» **Goal**: Set down exactly the lines of the listing below, please, beginning with the first and ending with the line that holds "COL = scene.collection".

» **Provided data**:
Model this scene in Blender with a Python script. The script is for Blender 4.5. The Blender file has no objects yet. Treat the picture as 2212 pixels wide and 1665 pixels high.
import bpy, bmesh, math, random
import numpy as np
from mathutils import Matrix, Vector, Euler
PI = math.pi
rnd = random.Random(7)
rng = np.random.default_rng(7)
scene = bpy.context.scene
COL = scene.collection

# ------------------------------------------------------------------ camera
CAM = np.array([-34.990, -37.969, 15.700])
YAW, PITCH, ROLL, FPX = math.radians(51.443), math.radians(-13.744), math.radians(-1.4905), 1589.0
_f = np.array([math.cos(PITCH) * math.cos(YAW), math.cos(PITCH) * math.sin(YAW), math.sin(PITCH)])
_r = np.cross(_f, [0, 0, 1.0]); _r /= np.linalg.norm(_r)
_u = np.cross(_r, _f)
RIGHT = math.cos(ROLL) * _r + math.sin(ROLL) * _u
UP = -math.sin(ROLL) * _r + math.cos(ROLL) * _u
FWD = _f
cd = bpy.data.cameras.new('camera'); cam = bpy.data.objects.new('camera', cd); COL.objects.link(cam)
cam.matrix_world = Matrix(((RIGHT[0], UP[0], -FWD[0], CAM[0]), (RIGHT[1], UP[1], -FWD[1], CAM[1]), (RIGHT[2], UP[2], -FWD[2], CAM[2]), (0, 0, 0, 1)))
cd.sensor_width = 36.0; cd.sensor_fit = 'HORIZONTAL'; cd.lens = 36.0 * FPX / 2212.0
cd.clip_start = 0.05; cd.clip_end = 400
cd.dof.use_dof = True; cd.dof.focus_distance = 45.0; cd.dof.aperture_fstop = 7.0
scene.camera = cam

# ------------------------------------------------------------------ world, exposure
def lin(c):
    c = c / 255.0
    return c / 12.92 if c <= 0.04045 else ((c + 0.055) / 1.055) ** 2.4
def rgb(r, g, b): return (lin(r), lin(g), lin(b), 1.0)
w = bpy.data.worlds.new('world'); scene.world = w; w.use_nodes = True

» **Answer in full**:
Model this scene in Blender with a Python script. The script is for Blender 4.5. The Blender file has no objects yet. Treat the picture as 2212 pixels wide and 1665 pixels high.
import bpy, bmesh, math, random
import numpy as np
from mathutils import Matrix, Vector, Euler
PI = math.pi
rnd = random.Random(7)
rng = np.random.default_rng(7)
scene = bpy.context.scene
COL = scene.collection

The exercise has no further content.